6 Şubat tarihinde Kahramanmaraş merkezli 7,7 ve 7,6 şiddetindeki depremler, 11 ilde büyük yıkım ve can kayıplarının yaşanmasına neden olmuştu. Yaşanan afet ‘Asrın Felaketi’ olarak nitelendirilirken, Kahramanmaraş Deprem Araştırma ve Risk Yönetimi Merkezi Müdürü Dr. Öğretim Üyesi Alican Kop, Kahramanmaraş merkezde bulunan diri faylar hakkında kritik bilgiler paylaştı.
Kahramanmaraş’ta yıkımın bu denli fazla olmasının birçok faktörü olduğunu ama en önemli faktör zemin faktörü olduğunu ifade eden Alican Kop, “Taşlarla yapılmış tek katlı binaların ayakta durduğunu görüyoruz ama 2005’ten sonra yapılmış, 10 katlı binaların yıkıldığını görüyoruz. Bu şehirde çok katlı yapılaşmadan uzak durmamız gerekiyor” dedi.
“Kahramanmaraş’ta halen aktif ve deprem üretecek faylar var”
6 Şubat tarihinde yaşanan depremler sonrası Kahramanmaraş genelinde Maden Tetkik ve Arama Genel Müdürlüğü (MTA) tarafından ciddi çalışmalar yapıldığını ve bu çalışmalar neticesinde şehir merkezinde diri fay hatlarının bulunduğunu söyleyen Kop, bu fayların deprem üretme potansiyelinin olduğunu söyledi.
Kop, bu konuda yaptığı konuşmada “Doğu Anadolu Fayının Gölbaşı Türkoğlu bölümüydü bizim en çok koktuğumuz alan.

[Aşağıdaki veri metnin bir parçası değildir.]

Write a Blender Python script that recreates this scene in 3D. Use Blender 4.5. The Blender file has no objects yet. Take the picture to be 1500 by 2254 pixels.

Hemen güneyinde Narlı bölümü kırılmaya başladı sonra üst tarafa atladı. Bir de şehrin içerisinden geçen Kahramanmaraş fay zonu var. Burada şehrin güneyinden gelip, şehrin merkezinden geçip doğuya doğru Ayvalı barajına doğru devam eden fay var, bunun da çok sayıda kolu var. Şimdi bu fay MTA tarafından diri fay olarak gösterilmiş, daha sonra MTA burada çalışmalar da yapmış. Bunlar da hatta depremden sonra kısa bir rapor olarak hazırladırlar. Şimdi bu konuda hiçbir uzmanlığı olmayan bazı kişiler bu faylar deprem üretmez gibi sözler söylüyorlar. Bakın burada MTA burada önemli çalışmalar yapmış, böyle bir raporu var. Bu faylar yüzeye kadar çıktığına göre en az 6,5 büyüklüğünde deprem üretmiş demektir. Kahramanmaraş merkezde en az 6,5 büyüklüğünde deprem olması demek bu. Böyle bir fayımız var maalesef. Bu kolların üzerinde birçok bina var ama bu kollardan hangisi aktif bunun bilinmesi gerekiyor. Yapılan çalışmalarda hangi kolların aktif, hangilerinin pasif olduğu ortaya kondu. Bu şehirde hangi fayın aktif olmadığını bilmeden üstüne gidip bina yapıp daha sonra deprem olduğu zaman ölmesini mi istiyorsunuz? Mikro bölgeleme çalışmasında diri faylar belirlendi ve o fayların üzerine yaklaşık 65 metre tampon konuldu” dedi.